On 22.02.2021 11:20, Michał Górny wrote:
On Sun, 2021-02-21 at 13:04 -0800, Gregory P. Smith wrote:
The main thing from a project maintenance perspective is for platforms to not become a burden to other code maintainers. PRs need to be reviewed. Every #if/#endif in code is a cognitive burden. So being a minor platform can come with unexpected breakages that need fixing due to other changes made in the codebase that did not pay attention to the platform. As we cannot expect everyone working on code to care about anything beyond the tier-1 fully supported platforms, buildbot or not.

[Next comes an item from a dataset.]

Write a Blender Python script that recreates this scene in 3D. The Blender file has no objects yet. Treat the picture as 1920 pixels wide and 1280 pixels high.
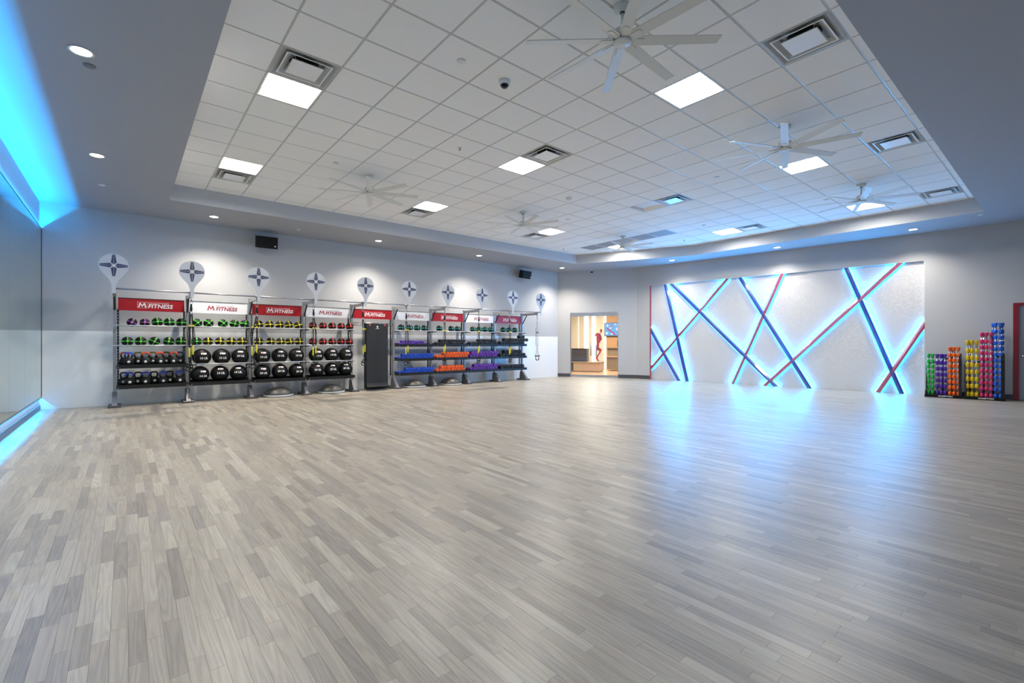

I have to disagree -- the support code (even if any is actually necessary) does not have to be a burden. Generally 'hobbyists' don't have a problem that the support for their platform becomes broken accidentally, or even deliberately because it blocks something else. They understand that others don't have hardware, time or motivation to maintain support for their platform properly.

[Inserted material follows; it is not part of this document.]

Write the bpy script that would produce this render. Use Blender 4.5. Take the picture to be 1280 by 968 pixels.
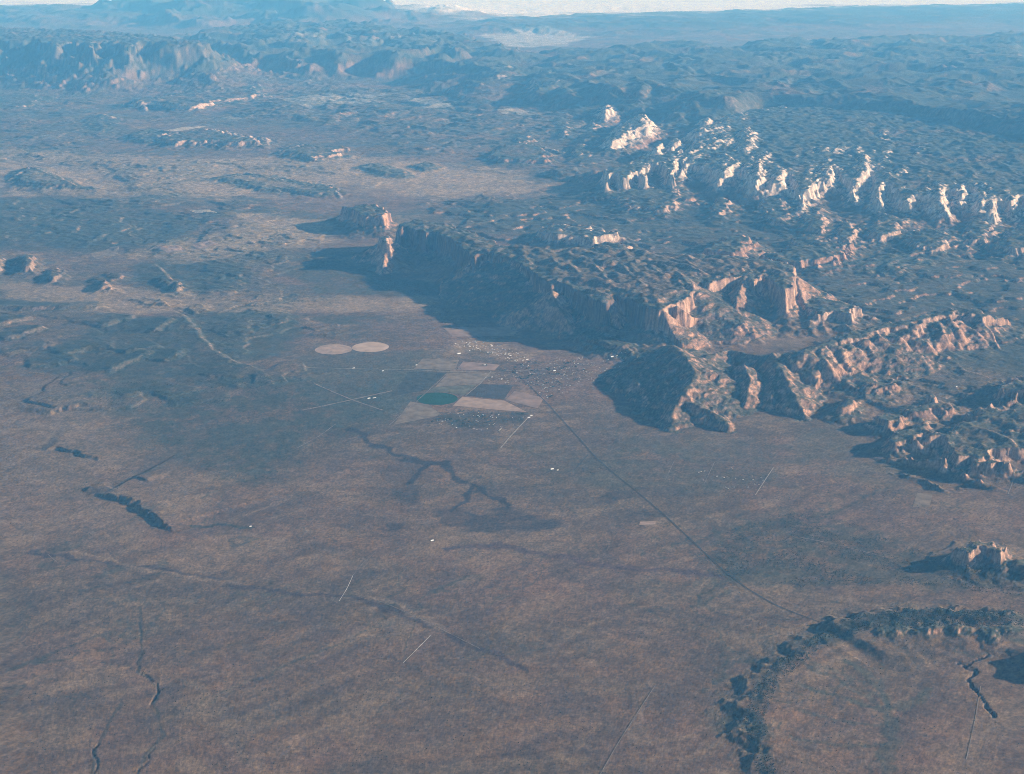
import bpy, math, random, time
import numpy as np

T0 = time.time()
random.seed(7)
RNG = np.random.default_rng(7)
for _o in list(bpy.data.objects):
    bpy.data.objects.remove(_o)
SC = bpy.context.scene

# ------------------------------------------------------------------ camera
R_EARTH = 6371000.0
CAM_H = 9500.0
F_PX = 2000.0                      # focal length in photo pixels (photo 1280 x 968)
PITCH = math.radians(17.15)        # camera looks this far below the level
cam = bpy.data.cameras.new('camera')
cam.sensor_fit = 'HORIZONTAL'
cam.sensor_width = 36.0
cam.lens = 36.0 * F_PX / 1280.0
cam.clip_start = 50.0
cam.clip_end = 900000.0
cam_o = bpy.data.objects.new('camera', cam)
SC.collection.objects.link(cam_o)
cam_o.location = (0, 0, CAM_H)
cam_o.rotation_euler = (math.pi / 2 - PITCH, 0, 0)
SC.camera = cam_o

# ------------------------------------------------------------------ sky, sun, exposure
SUN_EL = math.radians(16.0)
SUN_AZ = math.radians(80.0)        # clockwise from the view direction: from the right
world = bpy.data.worlds.new('World')
SC.world = world
world.use_nodes = True
wn = world.node_tree.nodes
bg = wn['Background']
skyt = wn.new('ShaderNodeTexSky')
skyt.sky_type = 'NISHITA'
skyt.sun_disc = False
skyt.sun_elevation = SUN_EL
skyt.sun_rotation = SUN_AZ
skyt.altitude = 1500.0
world.node_tree.links.new(skyt.outputs['Color'], bg.inputs['Color'])
bg.inputs['Strength'].default_value = 0.05

sun = bpy.data.lights.new('sun', 'SUN')
sun.energy = 4.8
sun.angle = math.radians(0.53)
sun.color = (1.0, 0.95, 0.88)
sun_o = bpy.data.objects.new('sun', sun)
SC.collection.objects.link(sun_o)
from mathutils import Vector
_sd = Vector((math.sin(SUN_AZ) * math.cos(SUN_EL), math.cos(SUN_AZ) * math.cos(SUN_EL), math.sin(SUN_EL)))
sun_o.rotation_euler = (-_sd).to_track_quat('-Z', 'Y').to_euler()
sun_o.location = (0, 0, CAM_H + 3000)

SC.view_settings.view_transform = 'Standard'
SC.view_settings.look = 'None'
SC.view_settings.gamma = 1.0
SC.view_settings.use_curve_mapping = False
SC.view_settings.exposure = 1.08
SC.cycles.max_bounces = 4
SC.cycles.diffuse_bounces = 2
SC.cycles.volume_bounces = 1
SC.cycles.use_denoising = True
SC.cycles.denoising_prefilter = 'NONE'
SC.cycles.pixel_filter_type = 'BLACKMAN_HARRIS'
SC.cycles.filter_width = 1.0

# ------------------------------------------------------------------ measuring: photo pixel -> ground point
_cp, _sp = math.cos(PITCH), math.sin(PITCH)


def px2w(px, py, z=0.0):
    """ground point seen at a photo pixel, at height z above the curved sea of the plain"""
    u = (px - 640.0) / F_PX
    v = (484.0 - py) / F_PX
    dx, dy, dz = u, _cp + v * _sp, -_sp + v * _cp
    a = (dx * dx + dy * dy) / (2 * R_EARTH)
    c = CAM_H - z
    disc = dz * dz - 4 * a * c
    if disc <= 0:
        t = -dz / (2 * a)
    else:
        t = (-dz - math.sqrt(disc)) / (2 * a)
    return dx * t, dy * t


def W(pts, z=0.0):
    return np.array([px2w(p[0], p[1], z) for p in pts], dtype=np.float64)


# ------------------------------------------------------------------ noise
_perm = RNG.permutation(256).astype(np.int32)
_perm = np.concatenate([_perm, _perm, _perm])
_ang = RNG.random(256) * 2 * np.pi
_gx, _gy = np.cos(_ang).astype(np.float32), np.sin(_ang).astype(np.float32)


def perlin(x, y, seed=0):
    x = x + seed * 17.31
    y = y - seed * 9.73
    xi = np.floor(x).astype(np.int32)
    yi = np.floor(y).astype(np.int32)
    xf = (x - xi).astype(np.float32)
    yf = (y - yi).astype(np.float32)
    xi &= 255
    yi &= 255
    u = xf * xf * xf * (xf * (xf * 6 - 15) + 10)
    v = yf * yf * yf * (yf * (yf * 6 - 15) + 10)
    a = _perm[xi] + yi
    b = _perm[xi + 1] + yi

    def g(h, dx, dy):
        return _gx[h] * dx + _gy[h] * dy
    n00 = g(_perm[a], xf, yf)
    n10 = g(_perm[b], xf - 1, yf)
    n01 = g(_perm[a + 1], xf, yf - 1)
    n11 = g(_perm[b + 1], xf - 1, yf - 1)
    x1 = n00 + u * (n10 - n00)
    x2 = n01 + u * (n11 - n01)
    return (x1 + v * (x2 - x1)) * 1.5


def fbm(x, y, octv=4, seed=0, gain=0.5, lac=2.03):
    s = np.zeros(x.shape, np.float32)
    a, f, n = 1.0, 1.0, 0.0
    for k in range(octv):
        s += a * perlin(x * f, y * f, seed + k * 3)
        n += a
        a *= gain
        f *= lac
    return s / n * 1.6


def ridged(x, y, octv=4, seed=0, gain=0.5, lac=2.05):
    s = np.zeros(x.shape, np.float32)
    a, f, n = 1.0, 1.0, 0.0
    w = 1.0
    for k in range(octv):
        r = 1.0 - np.abs(perlin(x * f, y * f, seed + k * 5))
        r = r * r * w
        w = np.clip(r * 1.6, 0, 1)
        s += a * r
        n += a
        a *= gain
        f *= lac
    return s / n


def sstep(a, b, x):
    t = np.clip((x - a) / (b - a), 0, 1)
    return t * t * (3 - 2 * t)


# ------------------------------------------------------------------ the terrain grid (polar: finer where the eye is nearer)
def _rows():
    r = [1500.0]
    while r[-1] < 15000:
        r.append(r[-1] + 900 if r[-1] < 14000 else r[-1] + 250)
    while r[-1] < 34000:
        r.append(r[-1] + 50)
    while r[-1] < 52000:
        r.append(r[-1] + 44)
    while r[-1] < 84000:
        r.append(r[-1] + 75)
    while r[-1] < 352000:
        r.append(r[-1] * 1.0042)
    return np.array(r)


def _cols():
    mid = np.linspace(-18.6, 18.9, 780)
    lft = -18.6 - np.cumsum(np.geomspace(0.1, 9, 22))
    rgt = 18.9 + np.cumsum(np.geomspace(0.08, 9, 28))
    c = np.concatenate([lft[::-1], mid, rgt])
    return np.radians(np.clip(c, -78, 78)[(c > -79) & (c < 79)])


RR, AA = _rows(), _cols()
NR, NC = len(RR), len(AA)
GX = (RR[:, None] * np.sin(AA)[None, :])
GY = (RR[:, None] * np.cos(AA)[None, :])
GD = np.broadcast_to(RR[:, None], GX.shape)
X, Y = GX.ravel(), GY.ravel()
N = X.size
KX, KY = X / 1000.0, Y / 1000.0       # kilometres
print('grid', NR, NC, 2 * (NR - 1) * (NC - 1), 'tris')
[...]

They themselves have limited time to work on it. So it's entirely fine for things to break occasionally, and they provide fixes as their time permits. They don't ask others to maintain their code. There's no real maintenance burden involved.
But there is. As was pointed to above, the extra legacy code makes making _any_ changes in the corresponding part of the file more difficult -- because one has to think how to combine the changes with that code. E.g.: at which side of that code to place the changes; if it's a part of a block statement, where in the block statement to place the changes; if I want to change the program structure, how to incorporate that code into the new structure -- all made much more difficult because I cannot be sure what changes would and wouldn't break the "legacy" code. So, by your logic, it would be "blocking" any change to that file and will have to be removed anyway the first time we change that file. Now, if that's the case -- why should we spent time and effort tracking which files were "cleansed" and which weren't (which we'll have to do because such cleansing is an unrelated change in a PR so a PR's author should know whether they need to look out to do any "cleansing" as well as making the change that does what they want) if we can cleanse them all at once and be done with it?
In fact, this whole thread feels like removing 80%-complete translations from a program because they 'burden developers' and confuse users. Even if the translations are not actively updated and degenerates with strings changing, some users find them helpful.